### Stated exercise
Pictures in the data should be dropped; transcribe exactly the lines from the one that has "What Blender Python" through the one that has "from mathutils import Vector, Matrix".

****

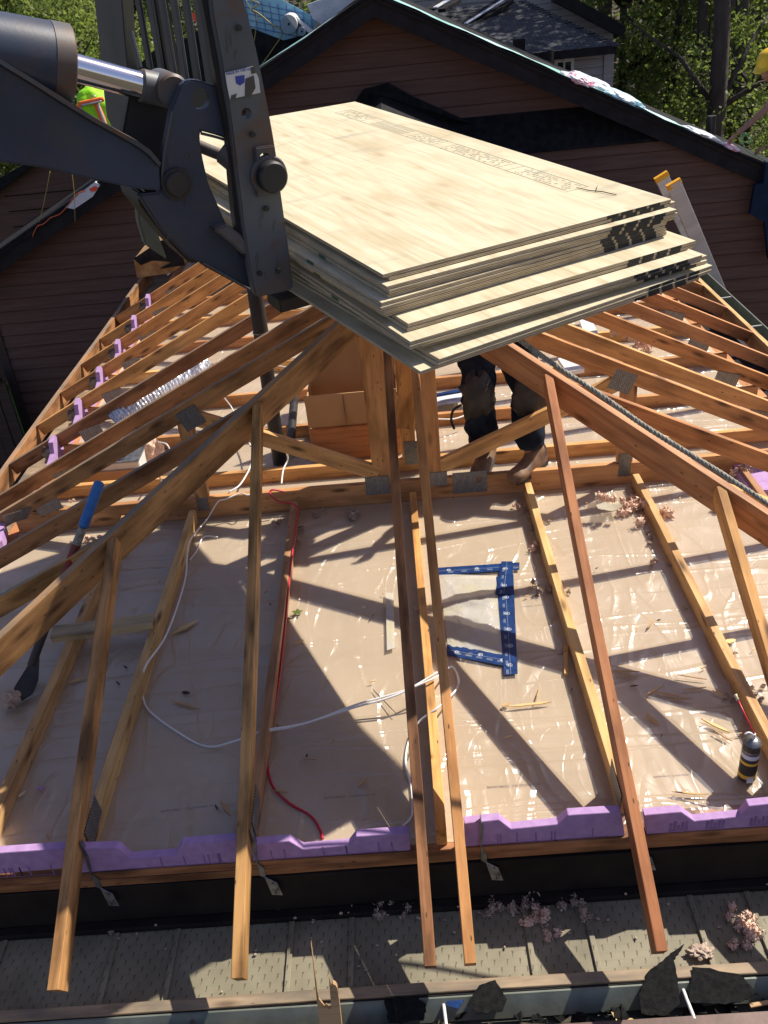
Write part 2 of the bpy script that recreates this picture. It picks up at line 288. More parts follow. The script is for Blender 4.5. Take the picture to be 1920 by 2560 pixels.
def soffitm():
    m, t, b = mk('soffit_panel', 0.6, 0, 0.3); mp = coords(t, 'Object', (22, 34, 1)); sp = t.nodes.new('ShaderNodeSeparateXYZ'); t.links.new(mp.outputs[0], sp.inputs[0])
    row = math_(t, 'FLOOR', sp.outputs[1]); v = math_(t, 'FRACT', sp.outputs[1]); wob = nn(t, 'ShaderNodeTexNoise', Scale=3.0); t.links.new(mp.outputs[0], wob.inputs[0])
    u = math_(t, 'FRACT', math_(t, 'ADD', math_(t, 'ADD', sp.outputs[0], math_(t, 'MULTIPLY', wob.outputs[0], .25)), math_(t, 'MULTIPLY', row, 0.5)))
    tick = math_(t, 'MULTIPLY', math_(t, 'LESS_THAN', u, math_(t, 'MULTIPLY', v, .13)), math_(t, 'GREATER_THAN', v, .25))
    n = nn(t, 'ShaderNodeTexNoise', Scale=5, Detail=8); t.links.new(coords(t, 'Object').outputs[0], n.inputs[0])
    c = ramp(t, n.outputs[0], [(0.3, (0.155, 0.138, 0.092)), (0.7, (0.265, 0.238, 0.165))]).outputs[0]
    c = mixc(t, c, (0.20, 0.18, 0.13), math_(t, 'MULTIPLY', math_(t, 'LESS_THAN', v, .12), .25)); c = mixc(t, c, (0.07, 0.06, 0.04), math_(t, 'MULTIPLY', tick, .8))
    t.links.new(c, b.inputs['Base Color']); bumpn(t, b, math_(t, 'SUBTRACT', math_(t, 'MULTIPLY', v, .5), tick), .7, .004)
soffitm()
# ------------------------------------------------------------------ mesh helpers
MW = {}
def link(name, me, mat=None, parent=None, mw=None):
    o = bpy.data.objects.new(name, me); COL.objects.link(o)
    if mat: me.materials.clear(); me.materials.append(MATS[mat])
    if parent is not None:
        if mw is None: mw = Matrix()
        o.parent = parent; o.matrix_basis = MW[parent.name].inverted() @ mw
    elif mw is not None: o.matrix_basis = mw
    MW[o.name] = (mw or Matrix()).copy()
    return o
def tag(o, label, cat, group=None):
    o['label'] = label; o['category'] = cat
    if group: o['group'] = group
    return o
def thing(name, label, cat, loc=(0, 0, 0), group=None):
    o = bpy.data.objects.new(name, None); COL.objects.link(o); o.location = loc; MW[o.name] = Matrix.Translation(V(loc)); o.empty_display_size = 0.1
    return tag(o, label, cat, group)
def struct(o): o['kind'] = 'structure'; return o
def bm_obj(name, bm, mat, parent=None, mw=None, smooth=False):
    me = bpy.data.meshes.new(name); bm.normal_update(); bm.to_mesh(me); bm.free()
    if smooth:
        for p in me.polygons: p.use_smooth = True
    return link(name, me, mat, parent, mw)
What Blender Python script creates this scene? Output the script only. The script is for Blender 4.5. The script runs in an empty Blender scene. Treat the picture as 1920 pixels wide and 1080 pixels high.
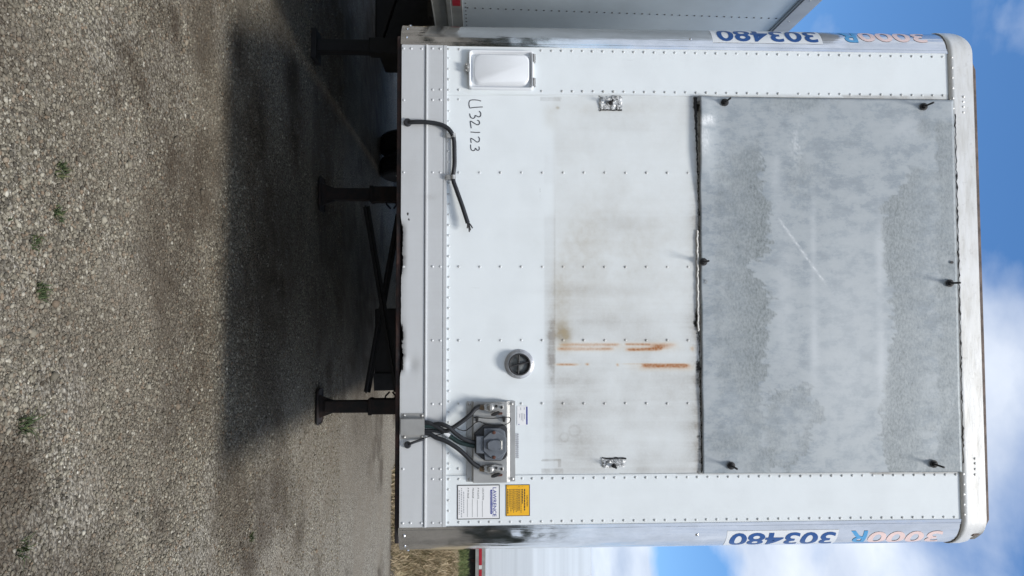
import bpy, bmesh, math, random
import numpy as np
from mathutils import Vector, Matrix

R = math.radians
random.seed(7)
rng = np.random.default_rng(11)
scene = bpy.context.scene
COL = scene.collection

# ------------------------------------------------------------------ camera
F_PX = 1333.0
CAM = np.array([0.178777, -3.424761, 1.434128])
YAW, PITCH, ROLL = R(-2.5629), R(2.4962), R(0.0316)
_f = np.array([math.sin(YAW) * math.cos(PITCH), math.cos(YAW) * math.cos(PITCH), math.sin(PITCH)])
_r = np.array([math.cos(YAW), -math.sin(YAW), 0.0])
_u = np.cross(_r, _f)
AX_R = math.cos(ROLL) * _r + math.sin(ROLL) * _u
AX_U = -math.sin(ROLL) * _r + math.cos(ROLL) * _u
cam_data = bpy.data.cameras.new('camera')
cam = bpy.data.objects.new('camera', cam_data)
COL.objects.link(cam)
cam_data.sensor_fit = 'HORIZONTAL'
cam_data.sensor_width = 36.0
cam_data.lens = F_PX / 1920.0 * 36.0
cam_data.clip_start = 0.05
cam_data.clip_end = 2000.0
m = Matrix.Identity(4)
for i in range(3):
    m[i][0] = AX_U[i]          # the photograph lies on its side: picture right is up in the world
    m[i][1] = -AX_R[i]
    m[i][2] = -_f[i]
    m[i][3] = CAM[i]
cam.matrix_world = m
scene.camera = cam

# ------------------------------------------------------------------ light
SUN_DIR = Vector((0.27, -0.54, 1.0)).normalized()     # towards the sun
SUN_EL = math.asin(SUN_DIR.z)
SUN_AZ = math.atan2(SUN_DIR.x, SUN_DIR.y)             # from +Y towards +X
sun_data = bpy.data.lights.new('sun', 'SUN')
sun_data.energy = 2.75
sun_data.angle = R(13.0)
sun_data.color = (1.0, 0.955, 0.89)
sun = bpy.data.objects.new('sun', sun_data)
COL.objects.link(sun)
sun.rotation_euler = SUN_DIR.to_track_quat('Z', 'Y').to_euler()

world = bpy.data.worlds.new('World')
scene.world = world
world.use_nodes = True
wn, wl = world.node_tree.nodes, world.node_tree.links
wn.clear()


def wnode(t, **kw):
    n = wn.new(t)
    for k, v in kw.items():
        setattr(n, k, v)
    return n


def wmath(op, a, b=None, c=None, clamp=False):
    n = wnode('ShaderNodeMath', operation=op, use_clamp=clamp)
    for i, v in enumerate((a, b, c)):
        if v is None:
            continue
        if isinstance(v, (int, float)):
            n.inputs[i].default_value = v
        else:
            wl.new(v, n.inputs[i])
    return n.outputs[0]


out = wnode('ShaderNodeOutputWorld')
bg = wnode('ShaderNodeBackground')
SKY_STRENGTH = 0.14
bg.inputs['Strength'].default_value = SKY_STRENGTH
sky = wnode('ShaderNodeTexSky', sky_type='NISHITA', sun_disc=False, sun_elevation=SUN_EL, sun_rotation=SUN_AZ)
sky.air_density = 1.0
sky.dust_density = 0.15
sky.ozone_density = 3.5
tc = wnode('ShaderNodeTexCoord')
sep = wnode('ShaderNodeSeparateXYZ')
wl.new(tc.outputs['Generated'], sep.inputs[0])
zz = wmath('ADD', wmath('MAXIMUM', sep.outputs['Z'], 0.0), 0.22)
cx = wmath('DIVIDE', sep.outputs['X'], zz)
cy = wmath('DIVIDE', sep.outputs['Y'], zz)
comb = wnode('ShaderNodeCombineXYZ')
wl.new(cx, comb.inputs[0])
wl.new(cy, comb.inputs[1])
comb.inputs[2].default_value = 8.3
n1 = wnode('ShaderNodeTexNoise')
n1.inputs['Scale'].default_value = 2.1
n1.inputs['Detail'].default_value = 9
n1.inputs['Roughness'].default_value = 0.5
n1.inputs['Distortion'].default_value = 0.1
wl.new(comb.outputs[0], n1.inputs['Vector'])
# more cloud to the right of the view, more blue to the left
bias = wmath('MULTIPLY', cx, 0.085)
back = wmath('MULTIPLY', wmath('MINIMUM', wmath('ADD', cy, 0.2), 0.0), -0.13)   # more cloud behind the viewer
cov = wmath('ADD', wmath('ADD', n1.outputs['Fac'], bias), wmath('MINIMUM', back, 0.17))


def bank_of_cloud(px, py, deg, amount, d=None):
    """more (or less) cloud round one direction of the sky"""
    global cov
    if d is None:
        d = _f + (px - 960.0) / F_PX * AX_U + (py - 540.0) / F_PX * AX_R
    d = np.asarray(d, float)
    d = d / np.linalg.norm(d)
    q = wnode('ShaderNodeVectorMath', operation='DOT_PRODUCT')
    wl.new(tc.outputs['Generated'], q.inputs[0])
    q.inputs[1].default_value = tuple(float(k) for k in d)
    c0 = math.cos(R(deg))
    t = wmath('DIVIDE', wmath('SUBTRACT', q.outputs['Value'], c0), 1.0 - c0, clamp=True)
    cov = wmath('ADD', cov, wmath('MULTIPLY', t, amount))


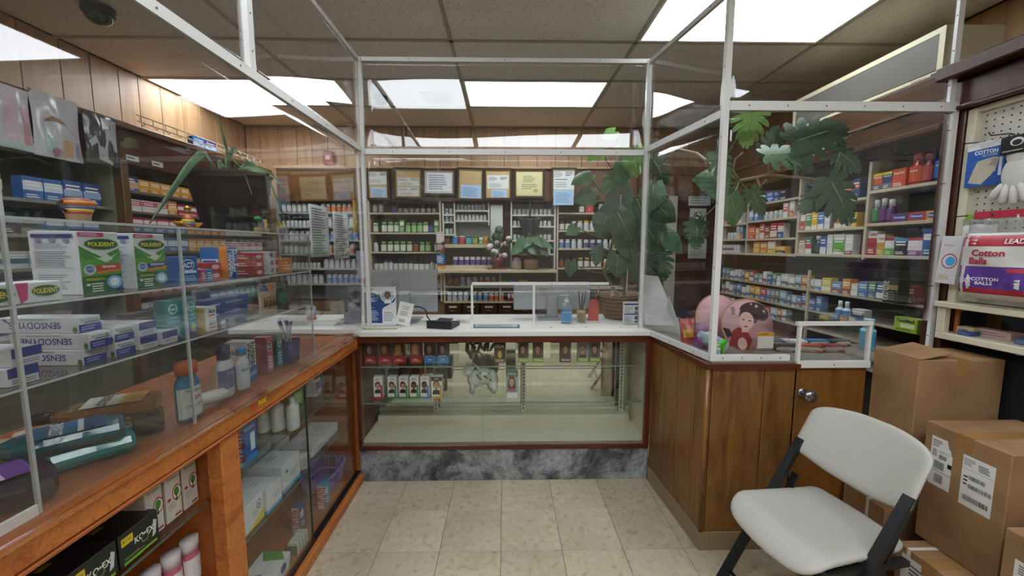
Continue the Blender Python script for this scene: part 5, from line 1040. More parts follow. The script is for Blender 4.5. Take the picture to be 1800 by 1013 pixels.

****

### Solution below
What Blender Python script creates this scene? Output the script only. The script is for Blender 4.5. The script runs in an empty Blender scene. Treat the picture as 1920 pixels wide and 1080 pixels high.
import bpy, bmesh, math, random
import numpy as np
from mathutils import Vector, Matrix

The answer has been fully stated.